Given exercise
Each line containing the word "script" needs to be copied.

Supplied entries

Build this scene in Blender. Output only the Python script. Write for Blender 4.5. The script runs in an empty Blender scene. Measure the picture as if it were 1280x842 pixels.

--

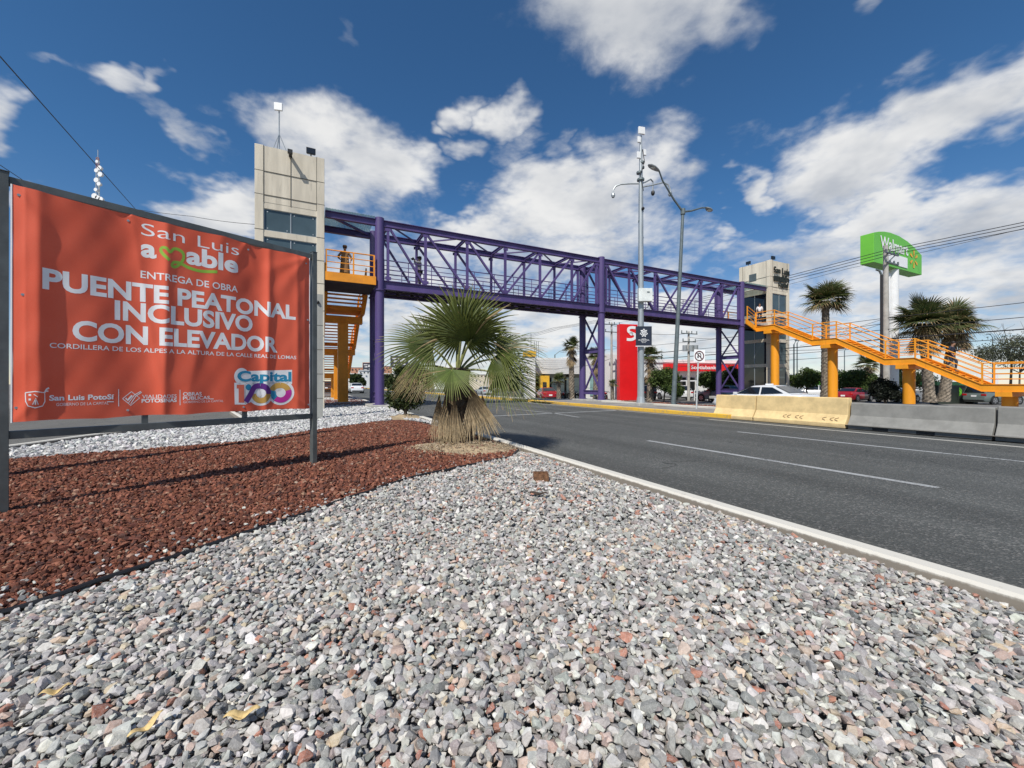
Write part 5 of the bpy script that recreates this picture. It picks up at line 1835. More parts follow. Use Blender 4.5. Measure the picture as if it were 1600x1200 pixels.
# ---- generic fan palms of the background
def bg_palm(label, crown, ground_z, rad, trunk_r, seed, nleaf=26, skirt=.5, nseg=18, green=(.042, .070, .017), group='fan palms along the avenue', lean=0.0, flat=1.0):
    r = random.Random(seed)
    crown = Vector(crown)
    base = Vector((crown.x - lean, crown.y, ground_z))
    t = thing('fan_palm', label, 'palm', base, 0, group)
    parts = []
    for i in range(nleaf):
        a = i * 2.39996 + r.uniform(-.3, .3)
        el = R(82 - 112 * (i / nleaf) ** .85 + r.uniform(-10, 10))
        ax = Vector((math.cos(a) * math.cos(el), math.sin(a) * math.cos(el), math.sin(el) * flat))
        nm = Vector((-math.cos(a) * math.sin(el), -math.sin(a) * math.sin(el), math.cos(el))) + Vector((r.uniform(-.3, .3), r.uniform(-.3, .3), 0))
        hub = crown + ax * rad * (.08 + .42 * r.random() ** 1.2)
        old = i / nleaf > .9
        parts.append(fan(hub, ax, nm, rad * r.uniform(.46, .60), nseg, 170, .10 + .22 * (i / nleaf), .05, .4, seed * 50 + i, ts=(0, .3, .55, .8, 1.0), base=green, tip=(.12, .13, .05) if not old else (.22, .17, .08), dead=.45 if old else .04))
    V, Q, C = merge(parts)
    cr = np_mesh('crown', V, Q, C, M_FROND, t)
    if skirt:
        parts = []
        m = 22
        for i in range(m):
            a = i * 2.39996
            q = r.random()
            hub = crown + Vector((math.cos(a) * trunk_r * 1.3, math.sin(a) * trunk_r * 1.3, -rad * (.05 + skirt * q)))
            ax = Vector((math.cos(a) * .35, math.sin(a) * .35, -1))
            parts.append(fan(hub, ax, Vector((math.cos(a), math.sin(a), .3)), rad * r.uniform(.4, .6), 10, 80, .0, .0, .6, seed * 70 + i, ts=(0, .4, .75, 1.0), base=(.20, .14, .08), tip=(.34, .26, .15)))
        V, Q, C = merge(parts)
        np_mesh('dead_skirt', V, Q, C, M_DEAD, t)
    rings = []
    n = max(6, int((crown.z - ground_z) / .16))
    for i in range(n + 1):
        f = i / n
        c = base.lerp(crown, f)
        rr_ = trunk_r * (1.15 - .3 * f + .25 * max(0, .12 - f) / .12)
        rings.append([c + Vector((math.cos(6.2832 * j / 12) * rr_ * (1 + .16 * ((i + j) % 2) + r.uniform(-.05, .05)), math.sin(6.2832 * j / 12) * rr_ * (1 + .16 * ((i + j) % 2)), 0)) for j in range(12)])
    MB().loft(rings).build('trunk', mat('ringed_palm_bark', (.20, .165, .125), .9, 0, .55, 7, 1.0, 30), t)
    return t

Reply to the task
Build this scene in Blender. Output only the Python script. Write for Blender 4.5. The script runs in an empty Blender scene. Measure the picture as if it were 1280x842 pixels.
Write part 5 of the bpy script that recreates this picture. It picks up at line 1835. More parts follow. Use Blender 4.5. Measure the picture as if it were 1600x1200 pixels.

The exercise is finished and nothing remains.